Our Favourite April Fools' Campaigns of 2021


Thanks to social media, marketing is becoming more and more reactive by the day, with customers now being able to interact with their favourite brands in real-time. In recent years, this has led companies to create increasingly imaginative digital marketing campaigns, and this is particularly prevalent when it comes to April Fools’ Day.

But what goes into making the perfect April Fools’ post? Here are some of our favourite April Fools’ campaigns from 2021 to get you inspired for next year!
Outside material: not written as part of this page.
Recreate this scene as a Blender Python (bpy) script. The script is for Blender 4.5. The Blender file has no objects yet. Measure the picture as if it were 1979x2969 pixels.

This year, McDonald’s announced that they were launching a “Three Fries portion”, for those friends who try to steal a few of yours after saying they don’t want any. This joke was completely relevant to their brand and products, encouraging people who fell for it to head to their app and maybe place an order once they were there. They then followed it up with a real half-price promotion on their medium fries, no doubt helping to increase sales for the day.

Fry thievery will no longer be tolerated. Introducing a new Three Fries portion for your mates that “just want a few”.

Available now on the My McDonald’s App. pic.twitter.com/MWanacyqvo

— McDonald's UK (@McDonaldsUK) March 31, 2021


Yorkshire Wildlife Park

Many businesses are currently preparing to reopen their doors in a few weeks’ time, so a bit of extra publicity is just what they need. The Yorkshire Wildlife Park decided to have a bit of fun regarding the current restrictions and announced that they were making use of their animal walkthroughs as outdoor office space to help with social distancing. Complete with a blog article, pictures of their adorable wallabies, and a park ranger in a zorbing bubble, there couldn’t have been a more enjoyable way for the park to promote itself.

We went a little 'wild' with social distancing??
By utilising animal walkthroughs, we are able to provide staff with outdoor office spaces?

Read more about the new measures put in place here:https://t.co/WryhNvJLea #Aprilfirst pic.twitter.com/zHeSmMG2Xi

— Yorkshire Wildlife Park (@YorkshireWP) April 1, 2021



This popular language-learning app fooled some people into thinking they were releasing a new range of language learning loo rolls, complete with a dedicated landing page and product reviews. This extra bit of effort meant people were clicking through to visit their website and being directed to the real language courses they offer. And a lot of people said that it would be something they would actually buy!

Language learning is hard... so we made it soft.

It's time to turn your bathroom into a classroom with our latest innovation: Duolingo Roll – toilet paper (yes, toilet paper) that teaches you phrases in new languages! ??https://t.co/IwQke0z0gT #DuolingoRoll pic.twitter.com/ilVLtx5Cbl

— Duolingo (@duolingo) April 1, 2021



The RSPCA posted a photo of what they claimed to be the first dodo seen since 1693, asking people to donate to help the bird. Once you clicked the link, it was revealed to be a baby pigeon instead, however it helped to highlight the important work they do at this time of year to help baby birds across the country, with people still being encouraged to donate to the charity.


Creating your own April Fools’ campaigns

When done well like the examples above, April Fools’ post can be great for increasing your brand awareness and driving sales from existing and new customers, but among the hits, there are always a few misses. Here are some tips to help you avoid controversy when thinking up your own April Fools’ post ideas:

Keep things casual – April Fools’ Day is about having a bit of fun, so you don’t want to end up taking it too seriously. If you share something that is a bit too believable, you could just end up causing confusion and losing customer trust, rather than having a laugh.

Keep it relevant – There are some great ideas out there to take inspiration from, but what works for one industry won’t necessarily work for yours. Make sure you’re not just copying other people’s campaigns, but are putting your own twist on things to suit your brand and audience.

Avoid controversial topics – Making a joke at someone else’s expense is never a good idea. Topics such as religion or political beliefs are incredibly important to a lot of people, so using them as a punchline could offend a large percentage of your audience.

Don’t force it – While April Fools’ Day can be a marketing goldmine for some businesses, if you can’t think of anything fun and relevant that naturally fits with your brand image, it may be best to post nothing at all. Think about what your customers have come to expect from you – if your marketing is usually very serious, a joke post may be jarring in comparison and not what your audience is following you for.